Notice that now we need to pass in head as well to hlist_add_before(), which requires an extra push instruction for pushing head on the stack. Besides, there's an extra conditional check in the implementation, which further slows down things.

Now, try implementing other hlist operations, with *prev instead of **pprev, and you'll find out that your implementation is going to be slower than what you saw in the linux kernel.

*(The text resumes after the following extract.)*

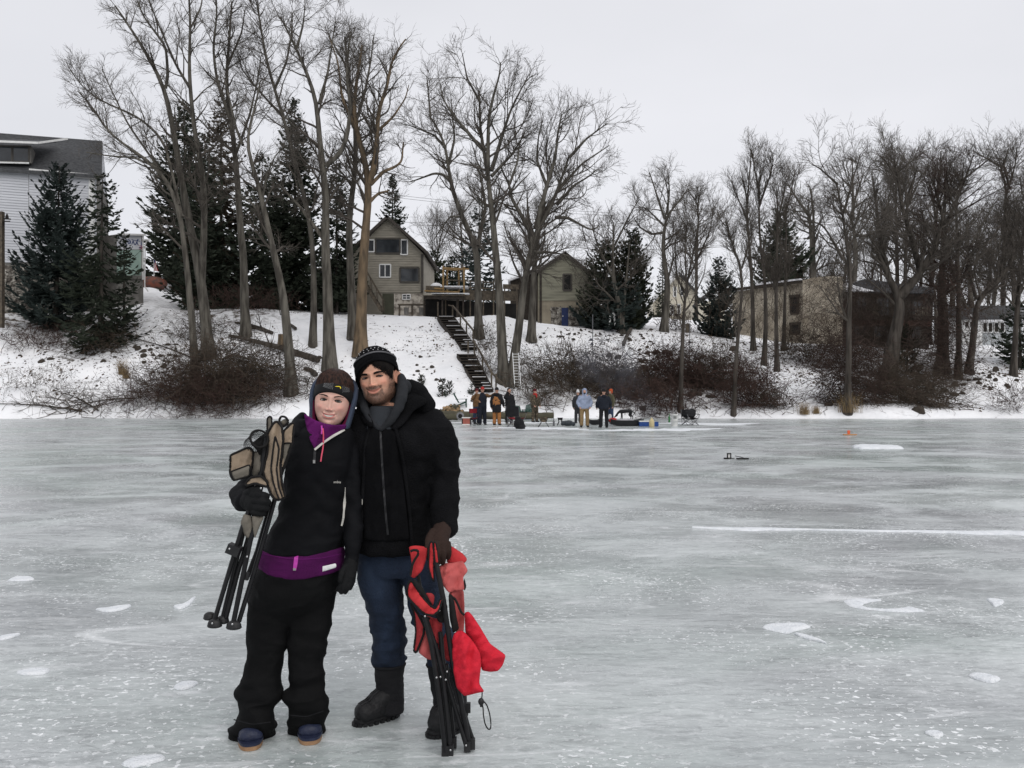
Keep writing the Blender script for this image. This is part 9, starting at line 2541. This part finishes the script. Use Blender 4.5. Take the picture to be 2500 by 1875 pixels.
panel(rp([(448, 588), (500, 660), (540, 740), (536, 800), (488, 925), (470, 912), (486, 780), (474, 660)]), [3.73, 3.72, 3.71, 3.71, 3.72, 3.73, 3.73, 3.73], "arm_panel", M_REDD, red, 0.008, 0.012, 0.008, 39, M_PIPEK, 0.0050, 0.2, 5)
panel(rp([(536, 760), (560, 800), (598, 972), (560, 966), (500, 920), (520, 840)]), 3.725, "seat_fold", M_REDL, red, 0.008, 0.014, 0.008, 40, None, 0.004, 0.3, 5)
panel(rp([(548, 668), (600, 690), (650, 700), (664, 740), (648, 860), (640, 920), (600, 840)]), 3.735, "seat_fold", M_REDD, red, 0.008, 0.012, 0.012, 41, None, 0.004, 0.1, 5, 0.07)
panel(rp([(650, 860), (690, 780), (722, 860), (724, 985), (690, 975), (660, 930)]), 3.735, "seat_fold", M_REDD, red, 0.008, 0.012, 0.010, 42, None, 0.004, 0.1, 5)
panel(rp([(500, 668), (545, 676), (590, 690), (570, 705), (530, 700)]), 3.70, "arm_fold", M_PIPEK, red, 0.008, 0.010, 0.004, 43, None, 0.004, 0.1, 5)
panel(rp([(600, 640), (680, 560), (700, 620), (680, 720), (640, 720)]), 3.705, "net_panel", M_PIPEK, red, 0.008, 0.010, 0.008, 47, None, 0.004, 0.4, 5)
rr2 = lambda a, b_, Y: (*r_(a, b_), Y)
poles([([rr2(600, 180, 3.72), rr2(625, 330, 3.70), rr2(670, 560, 3.69), rr2(700, 760, 3.69), rr2(735, 1000, 3.69), rr2(790, 1260, 3.69), rr2(845, 1545, 3.69)], 0.0115),
       ([rr2(545, 680, 3.68), rr2(590, 870, 3.67), rr2(625, 1090, 3.66), rr2(655, 1330, 3.655), rr2(682, 1590, 3.65)], 0.0110),
       ([rr2(552, 690, 3.70), rr2(620, 890, 3.69), rr2(665, 1080, 3.68), rr2(690, 1300, 3.67), rr2(716, 1585, 3.66)], 0.0110),
       ([rr2(650, 780, 3.71), rr2(665, 960, 3.70), rr2(700, 1130, 3.70), rr2(760, 1330, 3.70), rr2(826, 1550, 3.68)], 0.0108),
       ([rr2(690, 1000, 3.70), rr2(705, 1200, 3.71), rr2(728, 1400, 3.72), rr2(742, 1525, 3.72)], 0.0100),
       ([rr2(740, 1080, 3.72), rr2(795, 1260, 3.72), rr2(830, 1400, 3.72), rr2(866, 1505, 3.715)], 0.0105),
       ([rr2(500, 400, 3.77), rr2(512, 470, 3.76), rr2(525, 500, 3.76)], 0.008),
       ([rr2(620, 860, 3.70), rr2(645, 1100, 3.695), rr2(676, 1330, 3.69), rr2(704, 1560, 3.68)], 0.0095)], red)
for a, b_, Y, w_ in ((683, 1580, 3.655, .030), (715, 1575, 3.66, .030), (832, 1535, 3.685, .028), (864, 1520, 3.70, .026), (744, 1512, 3.715, .020)):
    c_ = N(*r_(a, b_), Y); c_[2] = max(c_[2] - 0.01, 0.022)
    MB().box(c_, (w_, 0.026, 0.044)).build("foot", M_PLAST, red)
mb = MB(); q = N(*r_(838, 1292), 3.73); mb.box(q, (0.020, 0.02, 0.042)); mb.build("clip", M_PLAST, red)
rivets([rr2(643, 637, 3.655), rr2(546, 676, 3.66), rr2(686, 1105, 3.66), rr2(695, 1050, 3.675), rr2(718, 1580, 3.635), rr2(823, 1548, 3.66), rr2(624, 1090, 3.645), rr2(650, 1086, 3.66)], red)
# carry bag hanging from it
bag = empty("carry_bag", N(1130, 1690, 3.66), "bright red nylon carry bag dangling beside the folded red chair", "bag")
panel(rp([(812, 655), (838, 645), (862, 668), (918, 752), (940, 790), (985, 865), (1040, 905), (1092, 942), (1072, 1005), (1040, 1046), (985, 1052), (930, 1042), (905, 920), (860, 830), (818, 790)]), [3.74, 3.74, 3.73, 3.72, 3.71, 3.70, 3.70, 3.70, 3.70, 3.70, 3.70, 3.70, 3.70, 3.72, 3.74], "bag_body", M_BAG, bag, 0.010, 0.040, 0.022, 61, None, 0.004, 0.9, 5, 0.04)
panel(rp([(742, 792), (788, 770), (828, 800), (872, 850), (918, 925), (926, 1010), (916, 1080), (912, 1135), (930, 1165), (948, 1186), (900, 1194), (812, 1216), (760, 1160), (738, 1050), (726, 850)]), [3.70, 3.70, 3.69, 3.68, 3.67, 3.67, 3.67, 3.67, 3.66, 3.66, 3.66, 3.66, 3.67, 3.68, 3.69], "bag_body", M_BAG, bag, 0.010, 0.050, 0.024, 62, None, 0.004, 0.35, 5, 0.04)
cd = [(932, 1190), (930, 1225), (926, 1252), (938, 1290), (940, 1340), (950, 1400), (970, 1440), (988, 1442), (992, 1400), (982, 1330), (964, 1275), (940, 1245), (928, 1250)]
MB().tube(resample(np.array([N(*r_(*p), 3.655) for p in cd]), 50), 0.0030, 6).build("draw_cord", M_PIPEK, bag, True)
mb = MB(); q = N(*r_(925, 1252), 3.65); mb.ell(q, (0.013, 0.011, 0.016), 12, 8); mb.box(q + (0, 0, -0.016), (0.010, 0.008, 0.012)); mb.build("toggle", M_PLAST, bag, True)
# ------------------------------------------------------------------ distant bare trees behind the houses (copies share their meshes)
_src = [o for o in bpy.data.objects if o.name.startswith("bare_tree") and o.type == 'EMPTY']
_src = [o for o in _src if any(k in o['label'] for k in ("multi stemmed", "broom crown", "broken top", "edge of the photograph", "straight dark", "close behind"))]
rng = np.random.default_rng(77)
for i, nx in enumerate((-30, 40, 1420, 1560, 1700, 1760, 1950, 2000, 2060, 2120, 2190, 2240, 2290, 2330, 2370, 2410, 2450, 2490, 2520, 2560, 870, 1060, 1130, 1290, 1990, 2040, 2090, 2150, 2210, 2265, 2320, 2380, 2430, 2475, 2520)):
    Y = rng.uniform(98, 150) if i < 24 else rng.uniform(95, 102)
    x = (nx * S - 512) / F * Y
    o = _src[i % len(_src)]
    c = copy_thing(o, (x, Y, gz(x, Y) - 0.3), rng.uniform(0, 6.28), "distant bare tree in the hazy row behind the houses", rng.uniform(0.9, 1.35) * (1.25 if nx > 1900 else 0.9))
    c['group'] = "distant bare trees behind the houses"
    c.name = "bare_tree"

  • Thanks for your answer. But my doubt is why not have *prev and have a doubly linked list. Using this you can traverse both ways. You can add and delete nodes in O(1). The memory used is same for both cases. I am obviously missing something here. Could you please point out my mistake?
    – bala1486
    Jun 17 '10 at 14:31
  • i can't find performance gain by using hlist. Can you explain? Aug 24 '16 at 12:44

There are two type of lists: regular list_head type, and hash list(hlist). "list_head" type has only one struct, i.e. "struct list_head". But hlist has two struct,"struct hlist_head" and "struct hlist_node". So for hlist, when trying to point to previous element, the element can be either of type "hlist_head" or "hlist_node". We cannot use one common pointer type to point to both element types. (of course, we can use void* but it is not a good type of pointer and need type cast before actually using it) So the solution is to let the "prev" pointer point to a common struct type, which is "struct hlist_node *". This common type is shared by field "first" in hlist_head and also field "next" in hlist_node. Therefore "prev" pointer becomes "struct hlist_node **" that can point to both hlist_head.first and hlist_node.next.